◆ Your instructions: In the material below, find each line holding the string "Write" and copy it.

+ + +

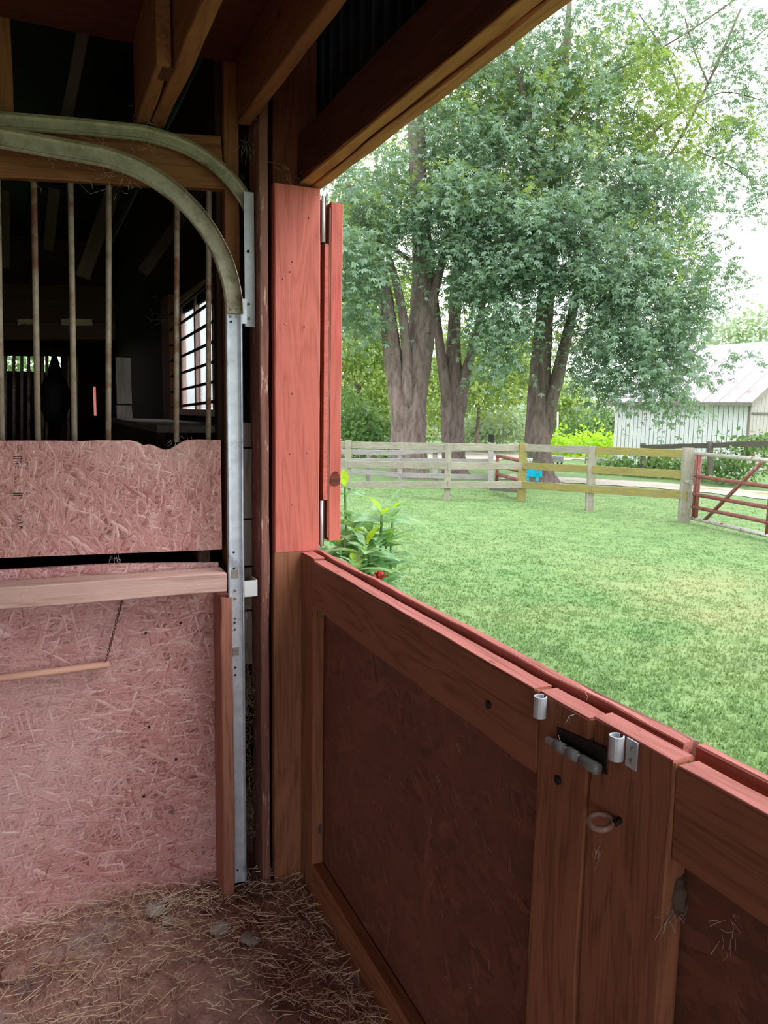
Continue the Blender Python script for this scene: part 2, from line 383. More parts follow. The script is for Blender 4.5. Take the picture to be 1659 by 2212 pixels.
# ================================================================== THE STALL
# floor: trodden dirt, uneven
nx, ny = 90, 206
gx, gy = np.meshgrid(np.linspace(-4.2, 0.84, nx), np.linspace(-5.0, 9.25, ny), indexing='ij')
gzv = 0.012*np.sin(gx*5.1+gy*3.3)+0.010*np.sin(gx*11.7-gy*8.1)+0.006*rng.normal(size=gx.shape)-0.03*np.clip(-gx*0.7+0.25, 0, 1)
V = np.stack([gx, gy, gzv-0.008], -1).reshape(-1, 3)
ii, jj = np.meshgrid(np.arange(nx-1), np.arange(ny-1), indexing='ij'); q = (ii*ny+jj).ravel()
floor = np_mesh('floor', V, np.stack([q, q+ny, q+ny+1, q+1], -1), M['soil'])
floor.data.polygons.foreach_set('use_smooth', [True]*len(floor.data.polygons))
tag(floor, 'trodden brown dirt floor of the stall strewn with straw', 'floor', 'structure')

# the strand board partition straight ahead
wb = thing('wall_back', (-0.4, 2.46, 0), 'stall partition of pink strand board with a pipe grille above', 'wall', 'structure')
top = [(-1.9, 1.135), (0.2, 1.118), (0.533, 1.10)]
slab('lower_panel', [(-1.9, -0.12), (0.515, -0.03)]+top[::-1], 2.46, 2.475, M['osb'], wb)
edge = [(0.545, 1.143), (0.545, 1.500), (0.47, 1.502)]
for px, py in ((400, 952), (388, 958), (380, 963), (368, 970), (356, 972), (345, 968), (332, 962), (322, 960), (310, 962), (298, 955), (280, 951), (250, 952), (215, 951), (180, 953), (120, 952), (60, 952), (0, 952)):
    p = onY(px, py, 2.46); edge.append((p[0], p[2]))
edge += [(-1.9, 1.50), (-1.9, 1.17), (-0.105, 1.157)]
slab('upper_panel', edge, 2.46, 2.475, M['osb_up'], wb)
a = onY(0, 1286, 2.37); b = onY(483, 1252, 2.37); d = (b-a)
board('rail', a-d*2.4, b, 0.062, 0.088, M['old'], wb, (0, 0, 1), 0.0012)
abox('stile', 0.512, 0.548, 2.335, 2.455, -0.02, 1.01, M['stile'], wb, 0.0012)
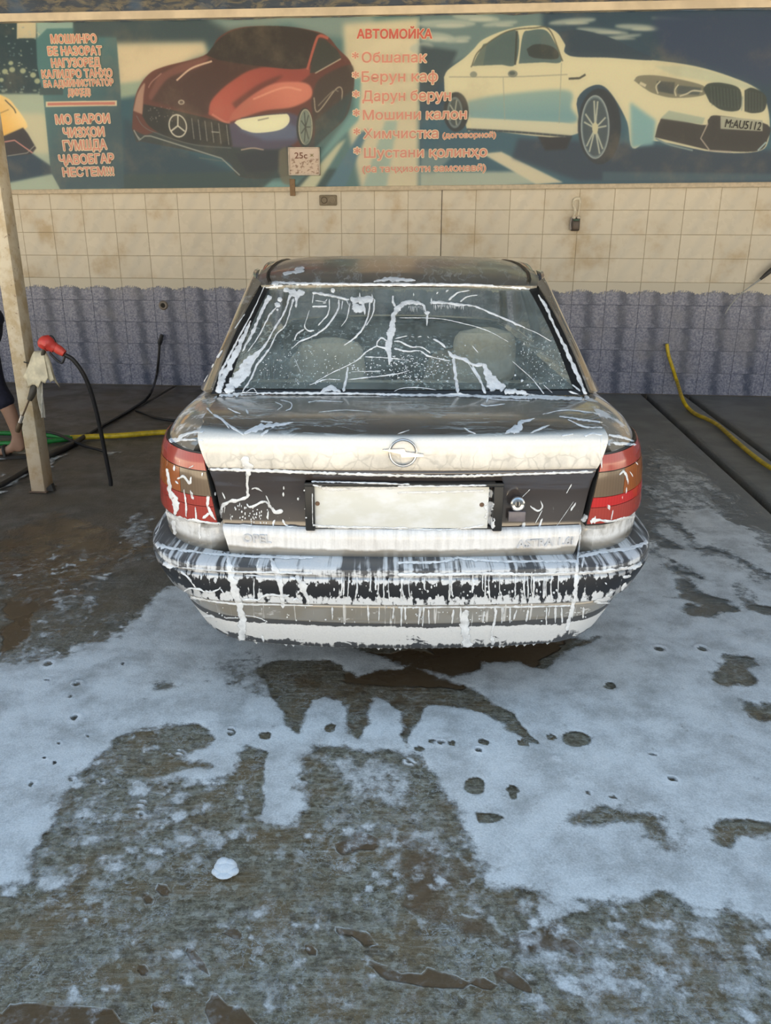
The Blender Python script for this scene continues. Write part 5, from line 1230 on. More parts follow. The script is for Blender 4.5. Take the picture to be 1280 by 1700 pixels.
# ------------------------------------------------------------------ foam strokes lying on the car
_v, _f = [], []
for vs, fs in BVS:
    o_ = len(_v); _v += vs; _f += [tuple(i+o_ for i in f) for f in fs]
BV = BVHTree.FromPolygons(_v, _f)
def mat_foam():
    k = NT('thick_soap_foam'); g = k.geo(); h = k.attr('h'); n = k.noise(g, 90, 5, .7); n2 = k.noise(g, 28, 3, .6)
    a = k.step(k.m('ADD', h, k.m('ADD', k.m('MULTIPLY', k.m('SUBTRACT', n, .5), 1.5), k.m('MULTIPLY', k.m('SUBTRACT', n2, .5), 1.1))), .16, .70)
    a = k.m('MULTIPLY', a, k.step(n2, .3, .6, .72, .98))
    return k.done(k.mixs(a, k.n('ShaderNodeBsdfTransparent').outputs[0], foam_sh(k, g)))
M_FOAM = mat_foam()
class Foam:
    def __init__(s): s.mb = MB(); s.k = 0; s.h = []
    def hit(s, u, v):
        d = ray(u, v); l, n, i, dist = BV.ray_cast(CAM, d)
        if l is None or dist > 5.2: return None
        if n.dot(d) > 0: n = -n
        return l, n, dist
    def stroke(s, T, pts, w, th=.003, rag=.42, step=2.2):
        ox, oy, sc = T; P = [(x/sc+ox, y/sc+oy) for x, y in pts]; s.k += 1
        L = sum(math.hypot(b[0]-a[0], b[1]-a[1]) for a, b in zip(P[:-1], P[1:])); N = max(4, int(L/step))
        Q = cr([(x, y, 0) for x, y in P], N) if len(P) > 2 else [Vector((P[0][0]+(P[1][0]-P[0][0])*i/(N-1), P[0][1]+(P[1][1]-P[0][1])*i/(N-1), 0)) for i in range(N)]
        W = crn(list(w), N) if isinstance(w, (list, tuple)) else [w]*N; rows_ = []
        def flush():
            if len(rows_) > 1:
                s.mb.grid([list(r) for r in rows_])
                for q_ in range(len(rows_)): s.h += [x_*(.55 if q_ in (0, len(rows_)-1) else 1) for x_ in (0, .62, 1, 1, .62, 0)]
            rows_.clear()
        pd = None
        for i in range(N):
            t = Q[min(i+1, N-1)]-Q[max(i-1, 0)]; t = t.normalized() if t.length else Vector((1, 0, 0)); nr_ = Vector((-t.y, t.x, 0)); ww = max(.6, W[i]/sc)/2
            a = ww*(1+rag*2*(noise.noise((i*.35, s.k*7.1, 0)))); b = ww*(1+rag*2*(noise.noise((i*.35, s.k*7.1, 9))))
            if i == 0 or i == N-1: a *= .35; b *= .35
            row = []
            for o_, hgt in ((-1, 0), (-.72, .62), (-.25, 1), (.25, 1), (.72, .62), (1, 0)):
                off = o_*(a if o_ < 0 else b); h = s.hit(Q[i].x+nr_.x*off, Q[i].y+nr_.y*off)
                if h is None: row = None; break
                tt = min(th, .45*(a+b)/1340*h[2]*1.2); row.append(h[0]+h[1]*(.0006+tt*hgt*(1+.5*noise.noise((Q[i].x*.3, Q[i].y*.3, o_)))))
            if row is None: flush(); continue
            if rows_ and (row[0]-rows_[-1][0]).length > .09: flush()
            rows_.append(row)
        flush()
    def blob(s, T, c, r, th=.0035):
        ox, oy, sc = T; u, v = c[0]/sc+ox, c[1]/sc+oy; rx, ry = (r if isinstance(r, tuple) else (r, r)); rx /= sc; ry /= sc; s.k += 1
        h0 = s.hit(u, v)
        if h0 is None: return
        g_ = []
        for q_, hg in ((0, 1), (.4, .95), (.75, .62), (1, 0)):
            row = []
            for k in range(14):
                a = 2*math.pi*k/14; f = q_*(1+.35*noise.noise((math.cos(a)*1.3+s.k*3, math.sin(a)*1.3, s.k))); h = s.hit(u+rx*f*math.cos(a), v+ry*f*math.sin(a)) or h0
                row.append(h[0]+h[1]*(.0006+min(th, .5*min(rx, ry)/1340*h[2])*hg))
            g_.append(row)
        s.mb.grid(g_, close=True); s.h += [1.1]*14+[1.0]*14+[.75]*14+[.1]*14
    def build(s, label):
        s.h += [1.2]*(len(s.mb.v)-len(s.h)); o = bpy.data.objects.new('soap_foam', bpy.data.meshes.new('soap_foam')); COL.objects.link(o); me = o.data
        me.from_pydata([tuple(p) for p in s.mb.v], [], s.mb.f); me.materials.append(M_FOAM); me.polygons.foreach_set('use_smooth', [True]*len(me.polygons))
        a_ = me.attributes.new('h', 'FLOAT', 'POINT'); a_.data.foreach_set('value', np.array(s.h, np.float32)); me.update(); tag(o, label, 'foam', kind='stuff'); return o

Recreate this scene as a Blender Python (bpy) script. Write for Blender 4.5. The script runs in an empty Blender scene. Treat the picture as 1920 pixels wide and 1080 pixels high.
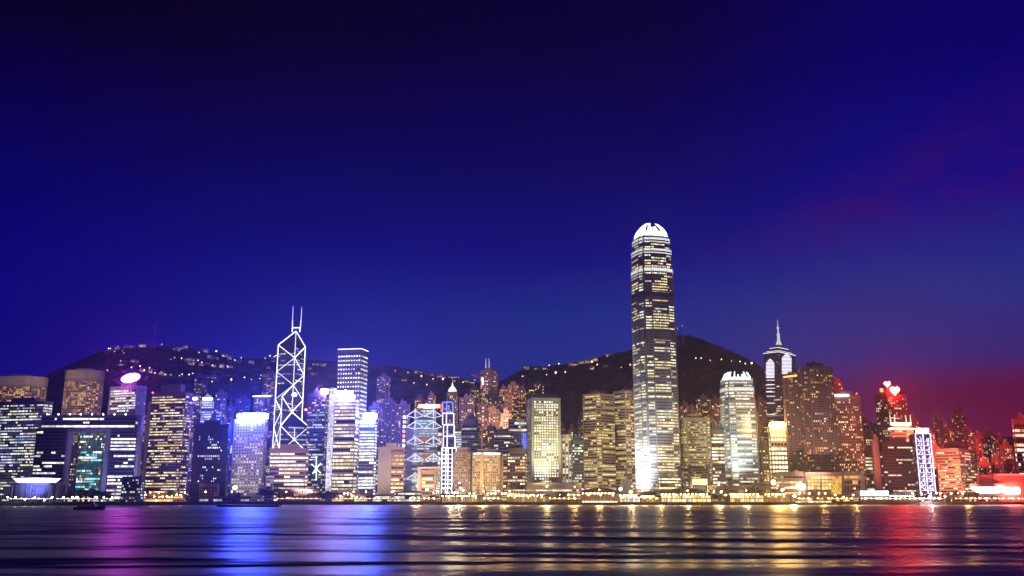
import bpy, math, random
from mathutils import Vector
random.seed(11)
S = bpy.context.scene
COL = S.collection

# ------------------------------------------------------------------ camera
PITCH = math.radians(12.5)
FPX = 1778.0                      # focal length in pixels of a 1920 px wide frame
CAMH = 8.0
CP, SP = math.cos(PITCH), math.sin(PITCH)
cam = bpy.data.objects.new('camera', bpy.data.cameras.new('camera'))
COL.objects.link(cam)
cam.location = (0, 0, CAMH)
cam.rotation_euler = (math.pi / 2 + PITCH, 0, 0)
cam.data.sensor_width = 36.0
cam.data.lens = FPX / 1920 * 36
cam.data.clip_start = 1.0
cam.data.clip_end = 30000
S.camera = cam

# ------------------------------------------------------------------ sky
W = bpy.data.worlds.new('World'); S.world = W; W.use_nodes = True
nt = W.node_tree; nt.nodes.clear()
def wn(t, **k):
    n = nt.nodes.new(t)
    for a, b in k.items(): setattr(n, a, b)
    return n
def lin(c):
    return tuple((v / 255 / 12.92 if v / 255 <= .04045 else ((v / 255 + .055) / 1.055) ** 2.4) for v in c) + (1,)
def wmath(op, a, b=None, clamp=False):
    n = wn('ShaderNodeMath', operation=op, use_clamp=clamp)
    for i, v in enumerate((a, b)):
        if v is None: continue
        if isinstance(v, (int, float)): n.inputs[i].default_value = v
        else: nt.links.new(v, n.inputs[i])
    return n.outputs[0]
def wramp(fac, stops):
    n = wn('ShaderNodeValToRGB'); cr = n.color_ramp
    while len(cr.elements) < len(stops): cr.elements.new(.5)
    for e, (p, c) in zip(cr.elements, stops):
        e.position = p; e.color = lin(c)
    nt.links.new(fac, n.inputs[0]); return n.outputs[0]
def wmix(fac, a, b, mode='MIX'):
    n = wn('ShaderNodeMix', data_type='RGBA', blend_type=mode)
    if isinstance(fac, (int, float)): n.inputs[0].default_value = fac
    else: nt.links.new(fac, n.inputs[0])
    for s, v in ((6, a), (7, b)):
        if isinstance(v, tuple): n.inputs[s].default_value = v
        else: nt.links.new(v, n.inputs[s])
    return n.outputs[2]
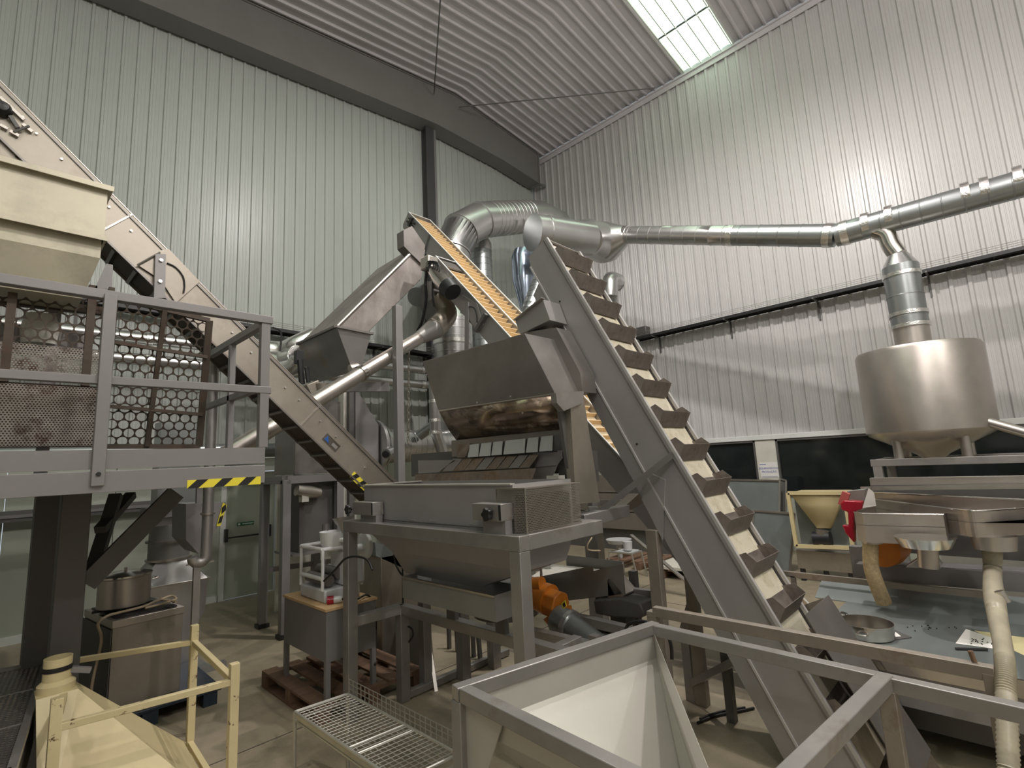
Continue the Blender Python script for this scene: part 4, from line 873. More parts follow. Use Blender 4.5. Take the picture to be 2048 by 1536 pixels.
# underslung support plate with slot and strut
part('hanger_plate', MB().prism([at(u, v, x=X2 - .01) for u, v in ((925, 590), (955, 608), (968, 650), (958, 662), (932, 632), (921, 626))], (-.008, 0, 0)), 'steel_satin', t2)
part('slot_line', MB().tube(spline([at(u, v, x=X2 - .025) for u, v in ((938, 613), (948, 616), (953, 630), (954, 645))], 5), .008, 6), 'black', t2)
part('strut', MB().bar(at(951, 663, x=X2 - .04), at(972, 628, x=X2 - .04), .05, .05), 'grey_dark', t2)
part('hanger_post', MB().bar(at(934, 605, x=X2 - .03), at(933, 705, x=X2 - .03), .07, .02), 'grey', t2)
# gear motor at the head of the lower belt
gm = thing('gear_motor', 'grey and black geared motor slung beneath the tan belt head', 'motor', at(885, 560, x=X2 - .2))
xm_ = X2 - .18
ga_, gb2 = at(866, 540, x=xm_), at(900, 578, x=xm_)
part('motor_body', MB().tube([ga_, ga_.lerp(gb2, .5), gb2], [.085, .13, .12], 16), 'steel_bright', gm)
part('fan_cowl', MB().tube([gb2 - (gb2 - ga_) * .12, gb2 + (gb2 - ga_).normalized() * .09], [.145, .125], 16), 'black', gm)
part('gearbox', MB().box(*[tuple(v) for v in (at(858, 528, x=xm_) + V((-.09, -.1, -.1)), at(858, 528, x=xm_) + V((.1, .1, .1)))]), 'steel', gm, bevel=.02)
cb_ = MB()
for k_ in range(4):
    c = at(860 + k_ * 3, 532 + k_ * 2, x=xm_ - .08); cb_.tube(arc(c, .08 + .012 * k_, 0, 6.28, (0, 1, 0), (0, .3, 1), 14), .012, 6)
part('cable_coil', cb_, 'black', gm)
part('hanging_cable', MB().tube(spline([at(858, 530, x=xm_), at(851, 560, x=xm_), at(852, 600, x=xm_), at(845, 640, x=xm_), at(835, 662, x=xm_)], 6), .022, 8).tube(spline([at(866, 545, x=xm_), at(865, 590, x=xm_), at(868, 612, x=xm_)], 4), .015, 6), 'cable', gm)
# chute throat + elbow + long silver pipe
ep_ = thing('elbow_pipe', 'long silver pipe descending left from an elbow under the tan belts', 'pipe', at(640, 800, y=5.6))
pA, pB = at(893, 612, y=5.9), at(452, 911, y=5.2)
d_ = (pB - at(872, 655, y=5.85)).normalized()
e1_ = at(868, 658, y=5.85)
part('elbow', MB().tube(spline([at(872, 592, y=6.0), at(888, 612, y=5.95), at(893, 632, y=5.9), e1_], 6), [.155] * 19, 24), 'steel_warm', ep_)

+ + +

◆ Exercise output:
The Blender Python script for this scene continues. Write part 5, from line 1230 on. More parts follow. The script is for Blender 4.5. Take the picture to be 1280 by 1700 pixels.
Recreate this scene as a Blender Python (bpy) script. Write for Blender 4.5. The script runs in an empty Blender scene. Treat the picture as 1920 pixels wide and 1080 pixels high.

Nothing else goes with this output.